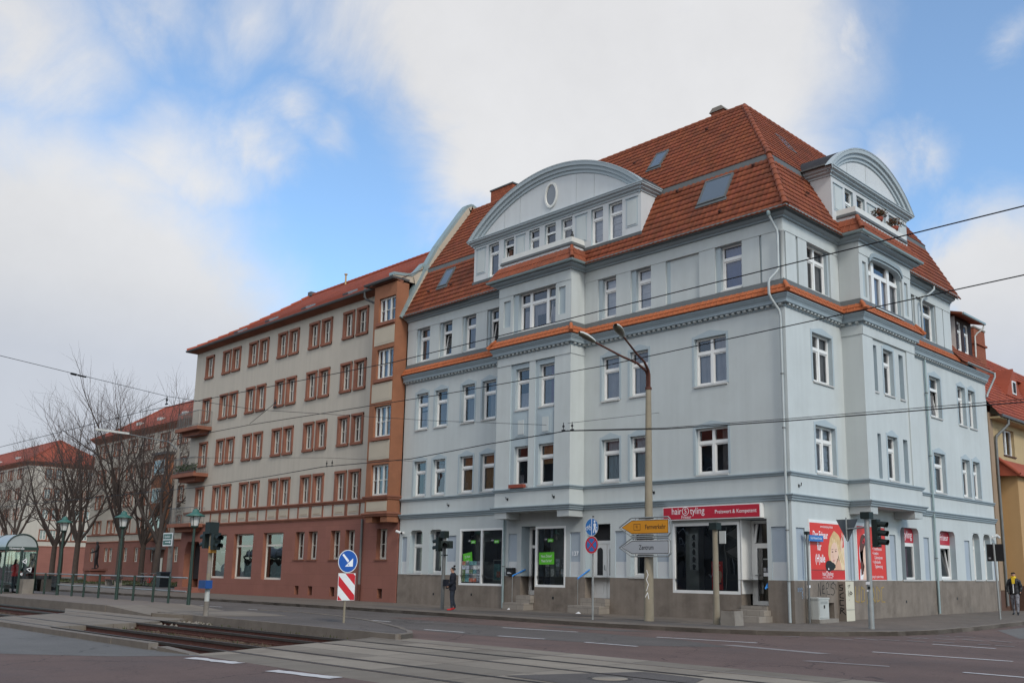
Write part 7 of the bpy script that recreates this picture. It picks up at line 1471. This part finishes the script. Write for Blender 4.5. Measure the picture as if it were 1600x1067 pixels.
# street-name post
sn = empty('street_name_sign', (.16, .45, 0), 'blue street name plate on a slim dark post at the house corner', 'street sign'); mb = MB(); mb.tube([(.16, .62, -.02), (.16, .62, 2.82)], .035, M['steel_dark'], 10); mb.box(.10, .22, .56, .70, 2.78, 2.88, M['tl']); mb.box(.12, .2, .60, .67, 1.1, 1.18, M['letter']); mb.build('pole', sn)
mb = MB(); F = EX(.16, 0); F.box(mb, .74, 1.66, -.01, .012, 2.58, 2.78, M['signblue2']); text_mesh(mb, 'Karl-Meitner-Straße', .105, FPL(F, 1.20, 2.68, .0135), M['letter'], sx=.85); mb.build('name_plate', sn)
# cabinets by the right facade
cb_ = empty('utility_cabinet', (.2, 1.1, 0), 'pale grey street cabinet below the blonde poster', 'cabinet'); mb = MB(); mb.box(.04, .42, .74, 1.40, .10, .76, M['cabinet']); mb.box(.02, .44, .72, 1.42, .74, .79, M['cabinet']); mb.build('body', cb_); mb = MB(); mb.box(.0, .46, .70, 1.95, -.02, .12, M['concrete2']); mb.build('base', cb_)
mb = MB(); F = EX(.42, 0); F.box(mb, .78, 1.36, .001, .014, .16, .72, M['cabinet']); [F.box(mb, .84, 1.30, .014, .017, zz_, zz_+.012, M['steel_dark']) for zz_ in (.60, .63, .66)]; F.box(mb, 1.04, 1.10, .014, .03, .46, .56, M['black']); mb.build('door', cb_)
cb_ = empty('utility_cabinet', (.15, 3.1, 0), 'tall cream cabinet with black tags against the plinth', 'cabinet'); mb = MB(); mb.box(.025, .30, 2.80, 3.38, -.02, 1.30, M['cabinet2']); mb.build('body', cb_); mb = MB(); F = EX(.30, 0)
F.box(mb, 2.80, 3.38, .0, .004, .36, .375, M['steel_dark']); 
for L in ([(2.98, .82), (2.98, 1.0)], [(3.05, .80), (3.12, .98), (3.05, .9), (3.2, .86), (3.16, .96), (3.26, .9)], [(2.95, 1.15), (3.1, 1.18), (3.0, 1.08)], [(3.0, .68), (3.02, .70)]): ribbon(mb, F, L, .006, .010, M['graff'])
mb.box(.026, .296, 2.795, 2.80, .0, 1.29, M['plinth']); G2 = Facade((0, 2.794, 0), (1, 0, 0), (0, -1, 0))
for z, L in ((1.10, [(.2, .09), (.08, .07), (.10, 0), (.2, -.02), (.18, -.09), (.08, -.09)]), (.84, [(.22, .09), (.09, .03), (.09, -.07), (.22, -.09)]), (.60, [(.21, .08), (.08, .08), (.08, -.08), (.21, -.09)]), (.34, [(.08, -.1), (.10, .1), (.22, .06), (.12, 0), (.27, -.12)])): ribbon(mb, G2, [(x, z+y) for x, y in L], .002, .016, M['graff'])
mb.build('graffiti', cb_)
# square sign seen from behind on the right pavement
sb_ = empty('traffic_sign', (2.98, 9.15, 0), 'dark back of a square sign on a leaning grey post at the right', 'road sign'); mb = MB(); mb.tube([(2.98, 9.15, -.02), (2.93, 9.15, 2.72)], .036, M['steel'], 10); mb.build('pole', sb_); mb = MB(); F = SY(2.95, 9.19); F.box(mb, -.30, .30, -.015, 0, 2.06, 2.68, M['black']); F.box(mb, -.24, -.16, 0, .004, 2.14, 2.2, M['curtain']); mb.build('panel', sb_)
# ---------------------------------------------------------------- tram stop on the left
def green_lamp(x, y, z0, label):
    g = empty('platform_lamp', (x, y, z0), label, 'lamp', 'green lanterns on the tram platform'); mb = MB(); mb.tube([(x, y, z0-.05), (x, y, z0+.9), (x, y, z0+3.05)], [.075, .065, .045], M['green'], 12); mb.build('pole', g)
    mb = MB(); mb.lathe([(.05, 3.02), (.13, 3.08), (.15, 3.13), (.04, 3.16)], (x, y, z0), M['green'], 16); mb.lathe([(.36, 3.50), (.37, 3.53), (.20, 3.62), (.13, 3.66), (.12, 3.74), (.05, 3.80), (.0, 3.82)], (x, y, z0), M['greenroof'], 18); mb.lathe([(.36, 3.50), (.10, 3.52)], (x, y, z0), M['green'], 18); mb.build('lantern_roof', g)
    mb = MB(); mb.lathe([(.13, 3.13), (.19, 3.50)], (x, y, z0), M['lampglass'], 14)
    for k in range(4): a = math.pi/4+k*math.pi/2; mb.tube([(x+.14*math.cos(a), y+.14*math.sin(a), z0+3.12), (x+.20*math.cos(a), y+.20*math.sin(a), z0+3.5)], .012, M['green'], 5)
    mb.build('lamp_glass', g)
green_lamp(-20.55, -10.1, .0, 'green lantern post at the end of the platform railing, nearest the traffic signal'); green_lamp(-27.03, -10.34, .12, 'green lantern post in the middle of the platform railing'); green_lamp(-34.54, -10.27, .12, 'green lantern post beside the tram shelter')
rl = empty('railing', (-29, -10.28, .12), 'dark green platform railing with two pale rails', 'railing'); RX = [-36.4, -32.56, -31.06, -29.25, -25.41, -23.43, -21.96]
for x in RX: mb = MB(); mb.tube([(x, -10.28, .05), (x, -10.28, 1.16)], .05, M['green'], 8); mb.build('post', rl)
for z, x0, n_ in ((1.14, -58, 'handrail'), (.62, -34.5, 'rail')): mb = MB(); mb.tube([(x0, -10.28, z), (-20.6, -10.2, z-.02)], .032, M['steel'], 8); mb.build(n_, rl)
mb = MB()
for a, b in ((-36.3, -34.6), (-38.3, -36.5)): mb.box(a, b, -10.285, -10.275, .25, 1.05, M['shelterglass'])
mb.build('glass_panel', rl)
sh = empty('tram_shelter', (-46, -10.6, .12), 'glazed tram shelter with a green frame and curved milky roof', 'shelter')
X0, X1, Y0, Y1 = -56.0, -38.0, -11.75, -10.3; yc, ry = (Y0+Y1)/2, (Y1-Y0)/2; mb = MB(); n_ = 14; ar_ = [(yc+ry*math.cos(math.pi*k/n_), 2.40+.70*math.sin(math.pi*k/n_)) for k in range(n_+1)]
for k in range(n_): (a, b), (c, d) = ar_[k], ar_[k+1]; mb.poly([(X0, a, b), (X1, a, b), (X1, c, d), (X0, c, d)], M['milkroof'], smooth=True)
mb.poly([(X1-.02, y, z-.02) for y, z in ar_], M['milkroof']); mb.build('curved_roof', sh)
mb = MB()
for x in [X1-.0-2.25*k for k in range(9)]:
    mb.tube([(x, y, z) for y, z in ar_], .035, M['green'], 6)
    for y in (Y0, Y1): mb.tube([(x, y, .1), (x, y, 2.42)], .045, M['green'], 6)
for y in (Y0, Y1): mb.box(X0, X1+.04, y-.05, y+.05, 2.30, 2.44, M['green'])
mb.box(X1-.04, X1+.05, Y0, Y1, 2.28, 2.46, M['green']); mb.box(X1-.02, X1+.04, yc-.05, yc+.03, .1, 2.3, M['green']); mb.build('frame', sh)
mb = MB(); mb.box(X0, X1-.05, Y1-.01, Y1+.01, .3, 2.25, M['shelterglass']); mb.box(X1-.01, X1+.01, Y0+.05, Y1-.05, .35, 2.25, M['shelterglass']); mb.build('glass_wall', sh)
mb = MB(); F = EX(X1+.03, 0); text_mesh(mb, 'Huttenstraße', .17, FPL(F, -11.28, 2.375, .035), M['letter'], sx=.75)
for (pts) in ([(-10.95, 1.72), (-10.78, 1.86), (-10.76, 1.62)], [(-10.72, 1.35), (-10.5, 1.42), (-10.52, 1.2)], [(-11.0, 1.1), (-10.9, 1.14), (-10.9, 1.02)]): ribbon(mb, F, pts+[pts[0]], .0, .02, M['letter'])
mb.build('lettering', sh)
mb = MB(); mb.box(-41.5, -39.0, -10.75, -10.4, .52, .58, M['green']); mb.box(-41.4, -41.3, -10.7, -10.45, .12, .52, M['green']); mb.box(-39.2, -39.1, -10.7, -10.45, .12, .52, M['green']); mb.build('bench', sh)
mb = MB(); mb.box(-42.6, -41.8, -11.45, -11.40, .5, 2.2, M['steel']); mb.box(-42.5, -41.9, -11.395, -11.39, .7, 2.1, PC[4]); tag(mb.build('display_case'), 'framed timetable case inside the tram shelter', 'notice')
mb = MB(); mb.prism([(-38.05, -10.95, .1), (-37.5, -10.95, .1), (-37.46, -10.95, .85), (-38.09, -10.95, .85)], (0, .5, 0), M['concrete2']); mb.box(-38.0, -37.55, -10.9, -10.5, .85, .87, M['black']); tag(mb.build('litter_bin'), 'brown concrete litter bin at the end of the tram shelter', 'bin')
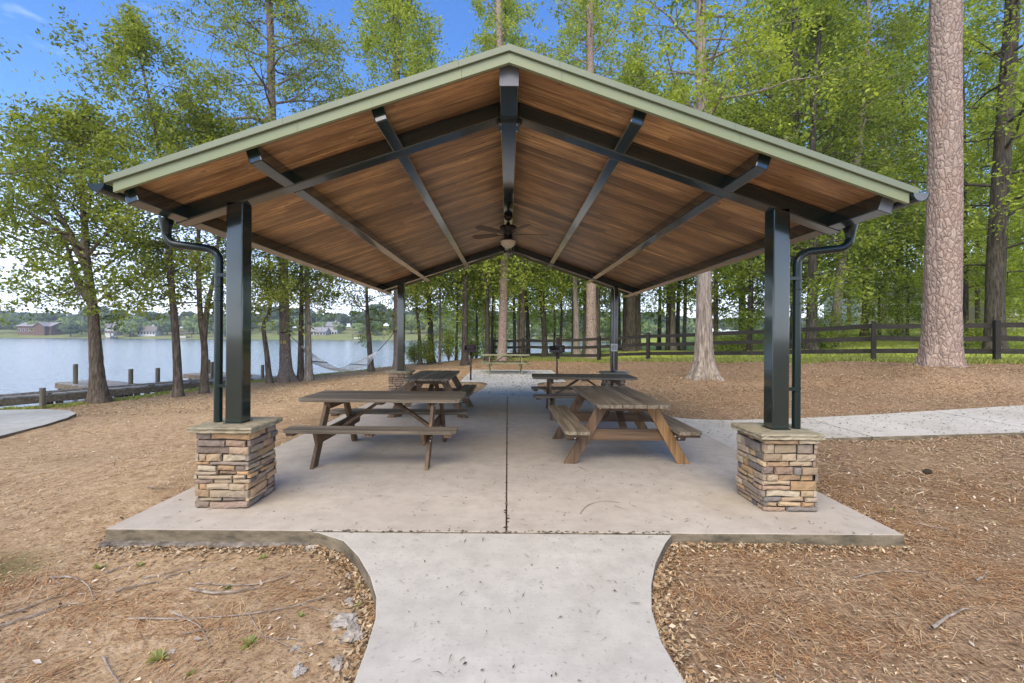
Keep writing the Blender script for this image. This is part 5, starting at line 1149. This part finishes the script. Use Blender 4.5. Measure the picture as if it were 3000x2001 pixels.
# drifts: needle mats on the right, leaves caught along the concrete edges
def caught(poly, n, out, r, w=.05):
    P_ = np.array(poly, float); seg = np.linalg.norm(P_[1:] - P_[:-1], axis=1); cs = np.concatenate([[0], np.cumsum(seg)]); s_ = r.uniform(0, cs[-1], n); i = np.clip(np.searchsorted(cs, s_) - 1, 0, len(seg) - 1); f_ = (s_ - cs[i]) / seg[i]
    p = P_[i] * (1 - f_)[:, None] + P_[i + 1] * f_[:, None]; d = (P_[i + 1] - P_[i]) / seg[i][:, None]; nn = np.stack([d[:, 1], -d[:, 0]], 1) * out; q = p + nn * (r.exponential(w, n) + .008)[:, None]
    m = ~paved(q[:, 0], q[:, 1]); x, y = q[m, 0], q[m, 1]; n = len(x); z = gz(x, y) + .006 + r.rand(n) * .012
    a = r.uniform(0, 2 * PI, n); ln = r.uniform(.015, .045, n)[:, None]; w_ = ln * r.uniform(.3, .6, n)[:, None]; A_ = np.stack([np.cos(a), np.sin(a), r.normal(size=n) * .35], 1); B_ = np.stack([-np.sin(a), np.cos(a), r.normal(size=n) * .35], 1); C_ = np.stack([x, y, z], 1)
    g.quads(np.stack([C_ - A_ * ln / 2, C_ - B_ * w_ / 2, C_ + A_ * ln / 2, C_ + B_ * w_ / 2], 1).reshape(-1, 3), np.arange(n * 4).reshape(-1, 4), .5, (LC * .85)[r.randint(0, len(LC), n)] * r.uniform(.7, 1.2, (n, 1)))
caught([p for p in Lp if p[1] > 1], 1500, 1, r); caught([p for p in Rp if p[1] > 1], 1700, 1, r); caught([(-3.08, 3.455), (-1.5, 3.455)], 900, 1, r); caught([(1.26, 3.455), (3.05, 3.455)], 1200, 1, r, .04)
caught([(3.09, 3.5), (3.09, 5.6)], 900, 1, r, .06); caught([(-3.09, 3.5), (-3.09, 11)], 1500, -1, r, .06); caught([(4.7, 6.7), (12, 6.75)], 1800, 1, r, .06)
cx_, cy_ = np.concatenate([r.uniform(1, 6.5, 230), r.uniform(-5, -.8, 60)]), np.concatenate([r.uniform(1.4, 5.2, 230), r.uniform(1.6, 3.3, 60)])
nn_ = 70; x = np.repeat(cx_, nn_) + r.normal(size=len(cx_) * nn_) * .11; y = np.repeat(cy_, nn_) + r.normal(size=len(cx_) * nn_) * .09; m = ~paved(x, y); a = (np.repeat(r.uniform(0, PI, len(cx_)), nn_) + r.normal(size=len(x)) * .55)[m]; x, y = x[m], y[m]; n_ = len(x)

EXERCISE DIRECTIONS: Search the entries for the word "This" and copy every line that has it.

COMPLETED TASK:
Write part 7 of the bpy script that recreates this picture. It picks up at line 1471. This part finishes the script. Write for Blender 4.5. Measure the picture as if it were 1600x1067 pixels.
Keep writing the Blender script for this image. This is part 5, starting at line 1149. This part finishes the script. Use Blender 4.5. Measure the picture as if it were 3000x2001 pixels.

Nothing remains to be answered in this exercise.